De même, la mort par balles de plusieurs dizaines de manifestants le 28 juin dans le district de Hanerik (qui dépend de la ville de Hotan) n’a toujours pas été rapportée par la presse chinoise. Seul le clash de Turpan, quasiment au même moment, fin juin, qui avait conduit à la mort de 35 personnes (des attaquants ouïgours, ainsi que des policiers et du personnel administratif), avait bénéficié d’une couverture médiatique en chinois, confinée toutefois à la version très officielle de l’agence Chine nouvelle.

Dans le cas de Kargilik, le service en ouïgour de Radio Free Asia (RFA), la radio financée par le Congrès américain, a été le premier à donner l’alerte, le 25 août, en se basant sur les témoignages d’officiels ouïgours locaux : le raid des forces spéciales chinoises a eu lieu près d’une maison du district de Yilkiqi (comté de Kargilik), en bordure du désert, et visait des hommes rassemblés la nuit pour la prière. La police aurait mené des opérations de surveillance depuis une semaine et fait des reconnaissances par « hélicoptère », a expliqué à RFA le chef adjoint du district. Selon un résident de Yilkiqi, les corps auraient été ensuite enterrés sur une colline dans un compté voisin. Les personnes interrogées rapportent que « six couteaux et des machettes » ont été retrouvés sur place par la police, ce qui, bien-sûr, relativise la supposée menace terroriste du rassemblement.

« ACTIVITÉS RELIGIEUSES ILLÉGALES »

Dans une dépêche datée de jeudi 29 août, le service en ouïgour de RFA a identifié cinq des supposés terroristes. Le groupe, dont personne n’est en mesure de déterminer la nature des activités terroristes, s’est fait surprendre en raison de la désertion, cette nuit-là, de celui qui était censé faire le guet, ont expliqué les cadres locaux ouïgours interrogés par RFA. Le massacre de Yilkiqi intervient dans un climat extrêmement tendu au Xinjiang. Ces deux dernières années, les autorités chinoises ont intensifié leur campagne contre les « activités religieuses illégales », une notion extrêmement floue. Autant dire que celle-ci est très mal perçue par la population : les perquisitions à domiciles incessantes, les actions contre le port du voile intégrale pour les femmes (le voile ouïgour est une bure ajourée) ou de la barbe par les hommes et, enfin, les arrestations abusives, sont visiblement en train de pousser à bout les Ouïgours, qui ont une longue tradition de résistance armée contre ce qu’ils considèrent comme l’occupant chinois.

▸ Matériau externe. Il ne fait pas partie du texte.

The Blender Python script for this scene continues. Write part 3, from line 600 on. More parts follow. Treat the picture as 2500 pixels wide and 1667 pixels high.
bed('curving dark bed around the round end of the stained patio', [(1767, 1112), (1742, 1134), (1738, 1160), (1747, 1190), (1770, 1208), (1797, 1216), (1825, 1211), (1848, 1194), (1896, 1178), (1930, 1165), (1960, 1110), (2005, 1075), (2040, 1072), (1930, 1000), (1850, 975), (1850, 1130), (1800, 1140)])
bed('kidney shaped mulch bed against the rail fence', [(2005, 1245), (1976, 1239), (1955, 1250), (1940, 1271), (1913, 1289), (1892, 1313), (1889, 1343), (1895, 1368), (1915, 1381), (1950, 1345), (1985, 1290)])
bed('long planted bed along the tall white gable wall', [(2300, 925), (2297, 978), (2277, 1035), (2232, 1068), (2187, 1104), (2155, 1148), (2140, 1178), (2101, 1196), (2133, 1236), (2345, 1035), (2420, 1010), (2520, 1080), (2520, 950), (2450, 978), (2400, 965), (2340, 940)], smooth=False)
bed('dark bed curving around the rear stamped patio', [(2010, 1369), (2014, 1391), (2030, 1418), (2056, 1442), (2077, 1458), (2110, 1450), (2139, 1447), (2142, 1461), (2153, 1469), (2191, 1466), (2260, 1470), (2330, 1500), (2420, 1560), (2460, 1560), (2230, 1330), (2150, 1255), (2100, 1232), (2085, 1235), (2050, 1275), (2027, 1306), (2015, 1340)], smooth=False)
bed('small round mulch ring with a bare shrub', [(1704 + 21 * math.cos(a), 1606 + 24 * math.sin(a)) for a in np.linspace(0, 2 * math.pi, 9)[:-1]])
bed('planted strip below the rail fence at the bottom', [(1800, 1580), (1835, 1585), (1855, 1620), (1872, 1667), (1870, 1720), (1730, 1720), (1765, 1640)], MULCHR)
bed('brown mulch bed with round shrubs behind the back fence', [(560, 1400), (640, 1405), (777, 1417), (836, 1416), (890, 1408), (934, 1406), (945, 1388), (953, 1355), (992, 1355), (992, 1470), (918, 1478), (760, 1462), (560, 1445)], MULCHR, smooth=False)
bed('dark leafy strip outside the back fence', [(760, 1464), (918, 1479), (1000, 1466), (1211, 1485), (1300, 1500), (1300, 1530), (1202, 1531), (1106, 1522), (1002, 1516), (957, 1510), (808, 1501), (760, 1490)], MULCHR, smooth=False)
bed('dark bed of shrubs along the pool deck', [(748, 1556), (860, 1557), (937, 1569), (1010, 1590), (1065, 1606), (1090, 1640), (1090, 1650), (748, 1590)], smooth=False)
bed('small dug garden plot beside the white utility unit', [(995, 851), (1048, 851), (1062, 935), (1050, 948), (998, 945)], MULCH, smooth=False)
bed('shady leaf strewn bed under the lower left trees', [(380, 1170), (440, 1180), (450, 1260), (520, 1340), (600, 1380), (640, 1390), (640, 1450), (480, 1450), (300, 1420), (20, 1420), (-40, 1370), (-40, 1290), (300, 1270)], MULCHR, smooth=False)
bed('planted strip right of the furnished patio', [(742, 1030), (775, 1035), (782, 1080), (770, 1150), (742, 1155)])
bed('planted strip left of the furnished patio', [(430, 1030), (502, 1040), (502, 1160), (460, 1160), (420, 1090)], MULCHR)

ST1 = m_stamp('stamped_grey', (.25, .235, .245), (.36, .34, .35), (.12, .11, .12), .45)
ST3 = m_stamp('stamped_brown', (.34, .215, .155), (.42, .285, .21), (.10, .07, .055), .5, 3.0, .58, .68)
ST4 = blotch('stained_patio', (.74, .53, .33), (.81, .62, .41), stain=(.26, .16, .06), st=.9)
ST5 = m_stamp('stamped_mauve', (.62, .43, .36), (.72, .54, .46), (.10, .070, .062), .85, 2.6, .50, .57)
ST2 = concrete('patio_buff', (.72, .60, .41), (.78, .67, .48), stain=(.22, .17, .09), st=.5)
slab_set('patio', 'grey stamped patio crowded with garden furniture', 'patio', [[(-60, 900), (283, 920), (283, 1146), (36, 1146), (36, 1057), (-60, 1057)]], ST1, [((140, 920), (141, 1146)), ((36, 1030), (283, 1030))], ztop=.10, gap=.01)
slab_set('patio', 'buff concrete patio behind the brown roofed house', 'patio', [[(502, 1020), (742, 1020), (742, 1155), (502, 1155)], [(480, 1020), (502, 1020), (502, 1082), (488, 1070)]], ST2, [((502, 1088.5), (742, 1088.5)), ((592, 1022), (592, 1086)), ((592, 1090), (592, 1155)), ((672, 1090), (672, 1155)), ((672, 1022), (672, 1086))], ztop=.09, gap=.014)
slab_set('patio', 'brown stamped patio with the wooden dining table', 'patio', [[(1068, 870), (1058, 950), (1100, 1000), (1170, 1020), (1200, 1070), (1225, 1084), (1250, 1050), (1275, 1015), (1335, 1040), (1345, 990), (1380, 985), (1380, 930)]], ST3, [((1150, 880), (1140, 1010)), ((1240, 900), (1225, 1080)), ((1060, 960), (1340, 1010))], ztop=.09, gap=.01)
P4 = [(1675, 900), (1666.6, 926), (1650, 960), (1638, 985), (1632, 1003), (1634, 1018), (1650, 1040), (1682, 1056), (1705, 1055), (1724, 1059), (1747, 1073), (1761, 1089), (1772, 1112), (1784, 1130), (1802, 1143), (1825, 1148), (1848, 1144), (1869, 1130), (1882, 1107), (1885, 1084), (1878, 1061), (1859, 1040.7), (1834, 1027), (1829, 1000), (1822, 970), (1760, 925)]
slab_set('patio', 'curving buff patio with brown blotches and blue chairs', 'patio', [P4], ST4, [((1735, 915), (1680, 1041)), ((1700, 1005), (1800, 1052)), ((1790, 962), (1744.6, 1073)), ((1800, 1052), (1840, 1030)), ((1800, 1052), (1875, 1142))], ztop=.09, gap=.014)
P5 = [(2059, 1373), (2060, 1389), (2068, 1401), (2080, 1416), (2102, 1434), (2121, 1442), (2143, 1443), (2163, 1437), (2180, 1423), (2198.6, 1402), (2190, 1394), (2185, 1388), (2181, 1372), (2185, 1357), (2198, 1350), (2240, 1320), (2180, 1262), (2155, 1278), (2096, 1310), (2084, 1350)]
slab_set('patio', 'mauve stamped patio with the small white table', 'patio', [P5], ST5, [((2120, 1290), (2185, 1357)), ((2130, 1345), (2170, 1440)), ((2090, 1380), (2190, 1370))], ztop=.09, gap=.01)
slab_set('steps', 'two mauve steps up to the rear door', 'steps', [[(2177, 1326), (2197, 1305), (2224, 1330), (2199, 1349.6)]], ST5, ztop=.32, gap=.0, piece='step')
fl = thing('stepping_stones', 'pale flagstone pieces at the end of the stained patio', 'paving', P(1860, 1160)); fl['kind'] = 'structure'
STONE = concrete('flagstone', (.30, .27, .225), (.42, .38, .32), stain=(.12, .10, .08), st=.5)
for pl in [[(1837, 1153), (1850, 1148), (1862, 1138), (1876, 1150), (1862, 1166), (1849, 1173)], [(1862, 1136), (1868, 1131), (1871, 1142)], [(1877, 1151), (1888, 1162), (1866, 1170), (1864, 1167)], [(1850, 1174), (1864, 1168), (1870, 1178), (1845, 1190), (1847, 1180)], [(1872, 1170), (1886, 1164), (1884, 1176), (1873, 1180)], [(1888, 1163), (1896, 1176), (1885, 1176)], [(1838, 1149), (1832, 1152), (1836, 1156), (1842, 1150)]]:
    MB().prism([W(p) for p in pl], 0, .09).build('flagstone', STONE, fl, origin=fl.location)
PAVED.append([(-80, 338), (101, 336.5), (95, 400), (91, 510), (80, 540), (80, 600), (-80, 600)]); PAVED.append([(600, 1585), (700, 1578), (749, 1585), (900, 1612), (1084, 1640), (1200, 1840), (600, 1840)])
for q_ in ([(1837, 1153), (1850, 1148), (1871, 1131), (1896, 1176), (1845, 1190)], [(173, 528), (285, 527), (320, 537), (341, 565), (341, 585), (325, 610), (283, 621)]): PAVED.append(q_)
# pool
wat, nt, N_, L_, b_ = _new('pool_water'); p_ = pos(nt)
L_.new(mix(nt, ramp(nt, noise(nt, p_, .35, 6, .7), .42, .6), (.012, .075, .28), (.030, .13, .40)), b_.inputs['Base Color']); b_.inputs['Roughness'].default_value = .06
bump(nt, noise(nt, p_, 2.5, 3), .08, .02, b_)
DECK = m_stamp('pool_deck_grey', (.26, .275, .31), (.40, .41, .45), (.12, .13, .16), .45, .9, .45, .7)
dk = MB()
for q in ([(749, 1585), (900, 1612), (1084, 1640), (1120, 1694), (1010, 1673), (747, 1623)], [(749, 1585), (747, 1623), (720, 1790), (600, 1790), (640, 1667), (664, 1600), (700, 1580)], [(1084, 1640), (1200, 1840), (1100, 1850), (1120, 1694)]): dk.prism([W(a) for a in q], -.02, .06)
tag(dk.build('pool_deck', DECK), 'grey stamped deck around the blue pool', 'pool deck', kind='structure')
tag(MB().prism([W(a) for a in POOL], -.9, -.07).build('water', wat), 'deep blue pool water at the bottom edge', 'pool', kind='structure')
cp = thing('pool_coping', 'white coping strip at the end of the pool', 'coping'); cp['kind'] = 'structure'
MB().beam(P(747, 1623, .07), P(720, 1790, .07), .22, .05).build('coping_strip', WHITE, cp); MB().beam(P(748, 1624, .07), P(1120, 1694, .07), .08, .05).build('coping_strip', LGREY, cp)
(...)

Les conflits sont désormais extrêmement fréquents, ainsi que les actes de représailles menés par des Ouïgours contre des collaborateurs – le plus souvent du personnel administratif ou de police auxiliaire ouïgour –, mais aussi un imam, égorgé le 14 août à Turpan pour avoir été particulièrement zélé dans son soutien aux autorités.

Les organisations de la diaspora ouïgoure en exil ont dénoncé une nouvelle fois, après l’incident de Yilkiqi, l’absence d’informations fiables sur ce qui s’est réellement passé, ainsi que l’amalgame entretenu par les Chinois entre des « terroristes » et des rassemblements pas forcément violents. « Voici un nouveau raid chinois contre de soi-disants terroristes qui apporte la mort, la douleur et la tristesse au Turkestan oriental. Il semble que les autorités chinoises n’ont d’autre solution à la question ouïgoure que la violence d’Etat », a déclaré dans un communiqué Alim Seytoff, le president du Uyghur Human Rights Project à Washington.